(Boston Herald)
TEACH CHILDREN LOVE OF ART THROUGH STORY-TELLING
“——And so,” ended the story, “St. George slew the dragon.”
A great sigh, long drawn and sibilant, which for the last five minutes had been swelling 57 little thoraxes, burst out and filled the space of the lecture hall at the Museum of Fine Arts.
“O-o-o-o-o-o-o-o-o!” said 27 little girls.
“Aw-w-w-w-w-w-w-w-w, gosh!” said 30 little boys. “Say, Mis’ Cronan, there wasn’t no real dragon, was they?” A shock-headed youngster pushed his way to the platform where Mrs. Mary C. Cronan, professional story teller, stood smiling and wistfully looked up at her. “They wasn’t no really dragon, was they?”
“’Course they was a dragon! Whadd’ye think the man wanted to paint the picture for if there wasn’t a dragon? Certn’y there was a dragon. I leave it to Mis’ Cronan if there wasn’t.”
Steering a narrow course between fiction and truth, Mrs. Cronan told her class that she thought there certainly must have been a dragon or the picture wouldn’t have been painted.
It was at one of the regular morning story hours at the Museum of Fine Arts, a department opened three years ago at the museum by Mrs. Cronan and Mrs. Laura Scales, a department which has become so popular that now hundreds of children a week are entertained, children from the public playgrounds and from the settlement houses.
On this particular day it was children from the Bickford street playground under the guidance of two teachers from the Lucretia Crocker School, Miss Roche and Miss Hayes, who had, in some mysterious manner, convoyed these 57 atoms to the museum by car without mishap and who apparently did not dread the necessity of getting them back again, although to the uninitiated it appeared a task beside which grasping a comet by the tail was a pleasant afternoon’s amusement.
For the most part the story of St.
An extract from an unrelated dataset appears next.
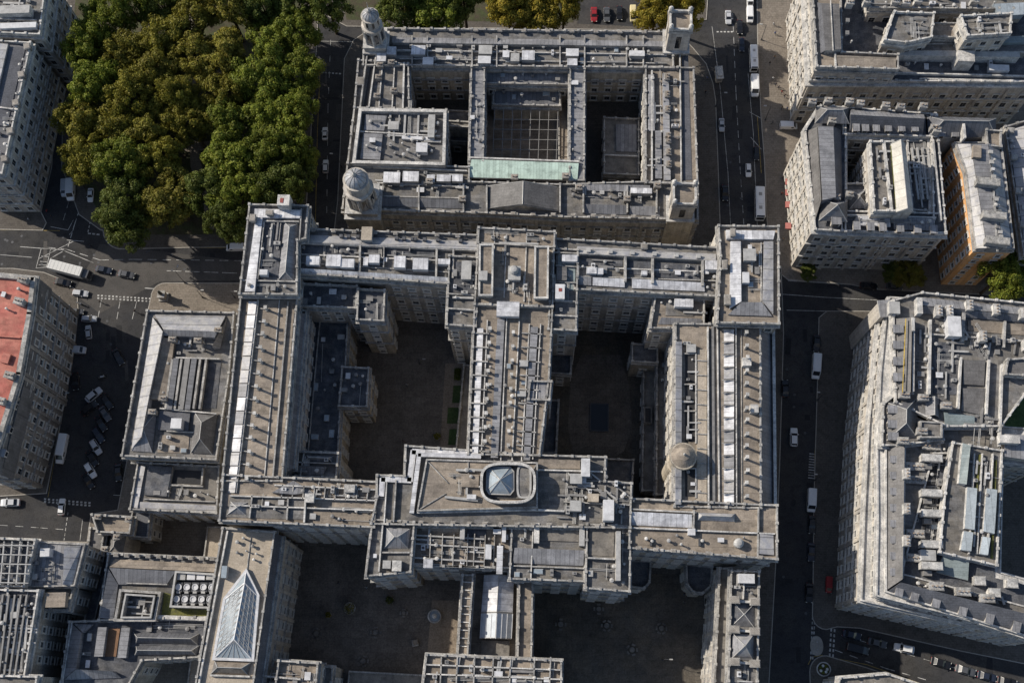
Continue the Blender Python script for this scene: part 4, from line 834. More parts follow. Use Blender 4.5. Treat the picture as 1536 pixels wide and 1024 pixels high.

George and the Dragon was a new thing to these children. They might stand for St. George, although his costume was a little out of the regular form at Jamaica Plain, but the Dragon was another thing.
“I don’t believe it,” insisted an 8-year-old. “I seen every animal in the Zoo in the park and I don’t see any of them things.” But the wistful little boy kept insisting that there must be such an animal or Mrs. Cronan wouldn’t say so.
“That is the way they nearly always take it at first,” said Mrs. Cronan. “Nearly all of these children are here for the first time. Later they will bring their fathers and mothers on Sunday and you might hear them explaining the pictures upstairs as if they were the docents of the museum.
“The object of the story hour is to familiarize the children with as many as possible of the pictures of the Museum and to get them into the way of coming here of themselves. When they go away they are given cards bearing a reproduction of the picture about which the story of the day has been told, and on these cards is always an invitation to them to bring their families to the Museum on Saturday and Sunday, when there is no entrance fee.”